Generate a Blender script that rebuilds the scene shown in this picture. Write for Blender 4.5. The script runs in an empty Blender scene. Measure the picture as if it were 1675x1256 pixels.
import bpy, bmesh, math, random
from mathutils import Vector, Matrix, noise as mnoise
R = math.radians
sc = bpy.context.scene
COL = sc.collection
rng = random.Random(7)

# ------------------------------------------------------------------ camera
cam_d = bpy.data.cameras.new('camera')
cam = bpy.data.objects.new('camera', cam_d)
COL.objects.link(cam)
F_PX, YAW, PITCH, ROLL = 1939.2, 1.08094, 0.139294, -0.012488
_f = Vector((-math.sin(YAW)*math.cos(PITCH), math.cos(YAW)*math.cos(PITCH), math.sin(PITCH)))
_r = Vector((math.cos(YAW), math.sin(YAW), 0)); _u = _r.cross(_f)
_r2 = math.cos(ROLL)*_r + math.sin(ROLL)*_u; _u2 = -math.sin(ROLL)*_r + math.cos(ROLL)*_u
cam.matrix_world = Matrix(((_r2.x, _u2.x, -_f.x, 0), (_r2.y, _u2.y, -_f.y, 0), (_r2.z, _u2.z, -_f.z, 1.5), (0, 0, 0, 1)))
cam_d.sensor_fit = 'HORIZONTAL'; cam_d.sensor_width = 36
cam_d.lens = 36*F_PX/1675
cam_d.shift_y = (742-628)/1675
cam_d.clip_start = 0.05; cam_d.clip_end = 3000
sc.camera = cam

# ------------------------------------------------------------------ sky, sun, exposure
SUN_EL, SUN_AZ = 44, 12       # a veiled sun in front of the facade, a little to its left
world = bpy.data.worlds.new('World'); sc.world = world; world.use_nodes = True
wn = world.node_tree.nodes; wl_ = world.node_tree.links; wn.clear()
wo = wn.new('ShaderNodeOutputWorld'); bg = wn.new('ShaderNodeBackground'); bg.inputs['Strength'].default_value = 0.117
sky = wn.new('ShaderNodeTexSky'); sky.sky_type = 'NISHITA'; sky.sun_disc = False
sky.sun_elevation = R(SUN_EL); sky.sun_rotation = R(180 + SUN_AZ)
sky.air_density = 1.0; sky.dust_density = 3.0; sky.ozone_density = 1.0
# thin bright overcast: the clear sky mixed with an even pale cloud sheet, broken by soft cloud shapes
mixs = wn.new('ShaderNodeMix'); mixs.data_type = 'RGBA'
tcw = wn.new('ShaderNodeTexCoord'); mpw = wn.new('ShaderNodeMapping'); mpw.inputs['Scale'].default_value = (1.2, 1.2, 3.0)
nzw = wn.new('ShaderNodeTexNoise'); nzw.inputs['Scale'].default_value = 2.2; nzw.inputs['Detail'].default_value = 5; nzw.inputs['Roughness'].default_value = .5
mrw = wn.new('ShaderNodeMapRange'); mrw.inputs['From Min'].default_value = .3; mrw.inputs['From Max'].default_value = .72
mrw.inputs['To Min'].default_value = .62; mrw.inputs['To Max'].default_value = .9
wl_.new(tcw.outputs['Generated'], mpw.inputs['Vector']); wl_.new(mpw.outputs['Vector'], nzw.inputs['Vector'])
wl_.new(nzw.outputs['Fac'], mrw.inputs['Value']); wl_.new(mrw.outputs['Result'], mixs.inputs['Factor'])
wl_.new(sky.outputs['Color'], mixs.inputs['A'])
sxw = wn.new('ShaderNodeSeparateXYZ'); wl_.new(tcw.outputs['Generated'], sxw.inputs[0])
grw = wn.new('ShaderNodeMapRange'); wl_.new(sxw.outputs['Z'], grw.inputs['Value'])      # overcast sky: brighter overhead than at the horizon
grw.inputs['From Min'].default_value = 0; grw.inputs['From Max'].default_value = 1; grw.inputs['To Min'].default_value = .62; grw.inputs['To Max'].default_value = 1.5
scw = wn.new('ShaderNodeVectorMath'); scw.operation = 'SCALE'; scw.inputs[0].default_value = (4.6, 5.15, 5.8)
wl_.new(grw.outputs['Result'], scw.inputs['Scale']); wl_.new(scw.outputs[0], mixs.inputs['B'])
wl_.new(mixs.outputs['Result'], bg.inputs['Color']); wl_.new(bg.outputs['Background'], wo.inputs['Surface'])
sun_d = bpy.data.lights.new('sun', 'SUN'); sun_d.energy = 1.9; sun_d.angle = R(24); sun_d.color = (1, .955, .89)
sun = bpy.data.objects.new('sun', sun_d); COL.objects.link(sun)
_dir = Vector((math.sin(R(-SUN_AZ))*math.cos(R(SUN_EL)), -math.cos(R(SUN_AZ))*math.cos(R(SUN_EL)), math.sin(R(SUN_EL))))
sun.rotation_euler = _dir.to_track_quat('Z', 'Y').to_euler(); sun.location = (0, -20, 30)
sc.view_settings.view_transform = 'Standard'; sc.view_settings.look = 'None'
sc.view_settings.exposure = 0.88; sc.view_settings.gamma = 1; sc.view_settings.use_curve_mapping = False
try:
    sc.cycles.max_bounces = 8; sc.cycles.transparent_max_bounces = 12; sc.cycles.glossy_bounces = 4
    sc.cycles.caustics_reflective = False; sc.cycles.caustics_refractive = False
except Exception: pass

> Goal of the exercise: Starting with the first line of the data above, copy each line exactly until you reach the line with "sc.camera = cam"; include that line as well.

> Output of the exercise:
Generate a Blender script that rebuilds the scene shown in this picture. Write for Blender 4.5. The script runs in an empty Blender scene. Measure the picture as if it were 1675x1256 pixels.
import bpy, bmesh, math, random
from mathutils import Vector, Matrix, noise as mnoise
R = math.radians
sc = bpy.context.scene
COL = sc.collection
rng = random.Random(7)

# ------------------------------------------------------------------ camera
cam_d = bpy.data.cameras.new('camera')
cam = bpy.data.objects.new('camera', cam_d)
COL.objects.link(cam)
F_PX, YAW, PITCH, ROLL = 1939.2, 1.08094, 0.139294, -0.012488
_f = Vector((-math.sin(YAW)*math.cos(PITCH), math.cos(YAW)*math.cos(PITCH), math.sin(PITCH)))
_r = Vector((math.cos(YAW), math.sin(YAW), 0)); _u = _r.cross(_f)
_r2 = math.cos(ROLL)*_r + math.sin(ROLL)*_u; _u2 = -math.sin(ROLL)*_r + math.cos(ROLL)*_u
cam.matrix_world = Matrix(((_r2.x, _u2.x, -_f.x, 0), (_r2.y, _u2.y, -_f.y, 0), (_r2.z, _u2.z, -_f.z, 1.5), (0, 0, 0, 1)))
cam_d.sensor_fit = 'HORIZONTAL'; cam_d.sensor_width = 36
cam_d.lens = 36*F_PX/1675
cam_d.shift_y = (742-628)/1675
cam_d.clip_start = 0.05; cam_d.clip_end = 3000
sc.camera = cam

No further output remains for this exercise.